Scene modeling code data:
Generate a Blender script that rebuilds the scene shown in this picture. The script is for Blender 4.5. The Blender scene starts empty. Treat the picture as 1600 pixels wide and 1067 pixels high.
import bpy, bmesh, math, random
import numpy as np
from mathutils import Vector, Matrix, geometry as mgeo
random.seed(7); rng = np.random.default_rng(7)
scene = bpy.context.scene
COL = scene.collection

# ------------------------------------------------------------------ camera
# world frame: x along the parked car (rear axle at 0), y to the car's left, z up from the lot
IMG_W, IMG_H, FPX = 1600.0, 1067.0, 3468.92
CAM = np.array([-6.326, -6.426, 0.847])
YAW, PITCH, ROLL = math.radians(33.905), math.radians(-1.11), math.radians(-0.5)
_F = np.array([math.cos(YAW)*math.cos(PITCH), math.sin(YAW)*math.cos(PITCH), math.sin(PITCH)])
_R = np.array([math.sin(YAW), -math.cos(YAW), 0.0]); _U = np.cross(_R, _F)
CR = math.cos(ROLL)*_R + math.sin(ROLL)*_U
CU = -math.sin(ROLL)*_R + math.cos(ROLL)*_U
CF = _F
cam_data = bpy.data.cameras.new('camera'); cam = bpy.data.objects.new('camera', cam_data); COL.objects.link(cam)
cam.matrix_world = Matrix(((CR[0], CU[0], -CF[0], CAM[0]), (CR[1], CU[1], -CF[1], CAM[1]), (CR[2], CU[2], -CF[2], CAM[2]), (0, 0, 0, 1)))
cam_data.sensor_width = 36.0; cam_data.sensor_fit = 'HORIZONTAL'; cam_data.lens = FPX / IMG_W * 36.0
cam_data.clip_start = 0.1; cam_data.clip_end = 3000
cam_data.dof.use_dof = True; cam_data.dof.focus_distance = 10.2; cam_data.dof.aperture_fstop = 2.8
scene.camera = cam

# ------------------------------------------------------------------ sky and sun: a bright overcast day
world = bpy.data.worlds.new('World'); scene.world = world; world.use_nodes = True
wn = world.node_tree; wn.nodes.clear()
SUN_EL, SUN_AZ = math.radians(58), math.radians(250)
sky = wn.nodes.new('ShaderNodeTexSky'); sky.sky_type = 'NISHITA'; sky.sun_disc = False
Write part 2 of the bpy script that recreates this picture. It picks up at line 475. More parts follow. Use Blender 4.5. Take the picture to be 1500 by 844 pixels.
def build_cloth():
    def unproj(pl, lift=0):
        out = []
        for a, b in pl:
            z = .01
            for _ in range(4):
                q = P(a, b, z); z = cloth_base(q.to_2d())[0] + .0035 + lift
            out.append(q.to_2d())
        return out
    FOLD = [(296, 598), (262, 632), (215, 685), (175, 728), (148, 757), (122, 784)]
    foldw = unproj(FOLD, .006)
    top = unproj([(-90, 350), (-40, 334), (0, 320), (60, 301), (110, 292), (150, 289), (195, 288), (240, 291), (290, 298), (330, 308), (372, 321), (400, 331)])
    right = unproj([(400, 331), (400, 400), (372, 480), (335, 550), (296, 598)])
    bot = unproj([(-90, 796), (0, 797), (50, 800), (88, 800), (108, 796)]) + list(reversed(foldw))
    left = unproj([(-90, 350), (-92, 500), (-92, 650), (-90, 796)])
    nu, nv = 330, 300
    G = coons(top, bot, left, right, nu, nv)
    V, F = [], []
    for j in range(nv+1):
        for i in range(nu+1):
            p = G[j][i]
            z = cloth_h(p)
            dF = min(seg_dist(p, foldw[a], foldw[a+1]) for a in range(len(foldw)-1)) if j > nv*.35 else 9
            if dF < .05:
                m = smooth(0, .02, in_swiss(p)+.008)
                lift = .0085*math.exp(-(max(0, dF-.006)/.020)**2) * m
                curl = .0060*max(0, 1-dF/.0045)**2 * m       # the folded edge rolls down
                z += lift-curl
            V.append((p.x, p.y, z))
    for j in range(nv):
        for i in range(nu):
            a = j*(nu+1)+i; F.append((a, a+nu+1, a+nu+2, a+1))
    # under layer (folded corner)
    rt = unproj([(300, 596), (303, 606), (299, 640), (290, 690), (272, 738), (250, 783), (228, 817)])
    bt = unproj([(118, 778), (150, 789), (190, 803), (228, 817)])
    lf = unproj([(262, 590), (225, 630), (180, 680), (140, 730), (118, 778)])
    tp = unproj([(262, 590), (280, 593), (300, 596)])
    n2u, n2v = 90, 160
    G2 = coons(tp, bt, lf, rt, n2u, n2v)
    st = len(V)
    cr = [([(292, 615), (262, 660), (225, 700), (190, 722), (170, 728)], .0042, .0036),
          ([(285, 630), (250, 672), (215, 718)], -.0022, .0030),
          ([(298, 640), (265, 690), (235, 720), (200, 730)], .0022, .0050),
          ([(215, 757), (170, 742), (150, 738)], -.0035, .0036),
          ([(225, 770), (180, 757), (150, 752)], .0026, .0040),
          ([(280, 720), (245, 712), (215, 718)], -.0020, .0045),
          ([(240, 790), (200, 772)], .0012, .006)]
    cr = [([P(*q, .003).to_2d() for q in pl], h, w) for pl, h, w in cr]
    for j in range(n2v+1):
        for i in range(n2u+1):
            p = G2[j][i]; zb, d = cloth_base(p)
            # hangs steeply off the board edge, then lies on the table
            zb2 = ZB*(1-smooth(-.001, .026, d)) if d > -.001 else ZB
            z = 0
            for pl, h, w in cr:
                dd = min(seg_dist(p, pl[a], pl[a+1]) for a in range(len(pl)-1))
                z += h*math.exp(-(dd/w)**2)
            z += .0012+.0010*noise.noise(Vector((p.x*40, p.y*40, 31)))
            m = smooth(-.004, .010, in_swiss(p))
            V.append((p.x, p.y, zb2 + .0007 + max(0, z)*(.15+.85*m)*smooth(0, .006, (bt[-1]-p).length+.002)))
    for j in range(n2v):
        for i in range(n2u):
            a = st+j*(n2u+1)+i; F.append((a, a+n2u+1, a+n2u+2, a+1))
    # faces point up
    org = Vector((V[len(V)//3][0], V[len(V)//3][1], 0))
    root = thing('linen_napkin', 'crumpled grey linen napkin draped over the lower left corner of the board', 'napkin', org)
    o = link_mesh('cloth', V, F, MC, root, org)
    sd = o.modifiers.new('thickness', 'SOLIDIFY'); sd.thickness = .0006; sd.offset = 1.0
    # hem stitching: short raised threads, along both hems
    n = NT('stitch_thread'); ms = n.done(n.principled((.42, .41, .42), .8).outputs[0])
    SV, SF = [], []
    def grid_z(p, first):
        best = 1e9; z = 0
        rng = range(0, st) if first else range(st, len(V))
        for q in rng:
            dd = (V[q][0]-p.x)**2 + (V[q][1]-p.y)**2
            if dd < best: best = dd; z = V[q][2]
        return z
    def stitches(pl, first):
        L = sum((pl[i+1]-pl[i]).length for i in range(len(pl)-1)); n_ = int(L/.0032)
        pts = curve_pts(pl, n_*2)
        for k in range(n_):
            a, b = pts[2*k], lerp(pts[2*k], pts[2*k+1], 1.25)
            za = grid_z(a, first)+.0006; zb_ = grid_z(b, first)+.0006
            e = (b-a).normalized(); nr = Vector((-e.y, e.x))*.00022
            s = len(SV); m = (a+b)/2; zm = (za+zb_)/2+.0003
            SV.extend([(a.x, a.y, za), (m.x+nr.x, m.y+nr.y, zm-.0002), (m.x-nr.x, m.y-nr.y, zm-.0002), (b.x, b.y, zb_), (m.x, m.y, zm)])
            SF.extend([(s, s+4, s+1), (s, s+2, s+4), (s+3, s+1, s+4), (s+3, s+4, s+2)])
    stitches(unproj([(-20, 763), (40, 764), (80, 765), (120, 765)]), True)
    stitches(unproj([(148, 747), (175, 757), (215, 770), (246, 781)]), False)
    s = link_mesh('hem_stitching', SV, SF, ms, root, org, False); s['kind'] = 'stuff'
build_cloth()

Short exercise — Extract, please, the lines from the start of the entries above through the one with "COL = scene.collection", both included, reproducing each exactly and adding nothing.

Task answer —
Generate a Blender script that rebuilds the scene shown in this picture. The script is for Blender 4.5. The Blender scene starts empty. Treat the picture as 1600 pixels wide and 1067 pixels high.
import bpy, bmesh, math, random
import numpy as np
from mathutils import Vector, Matrix, geometry as mgeo
random.seed(7); rng = np.random.default_rng(7)
scene = bpy.context.scene
COL = scene.collection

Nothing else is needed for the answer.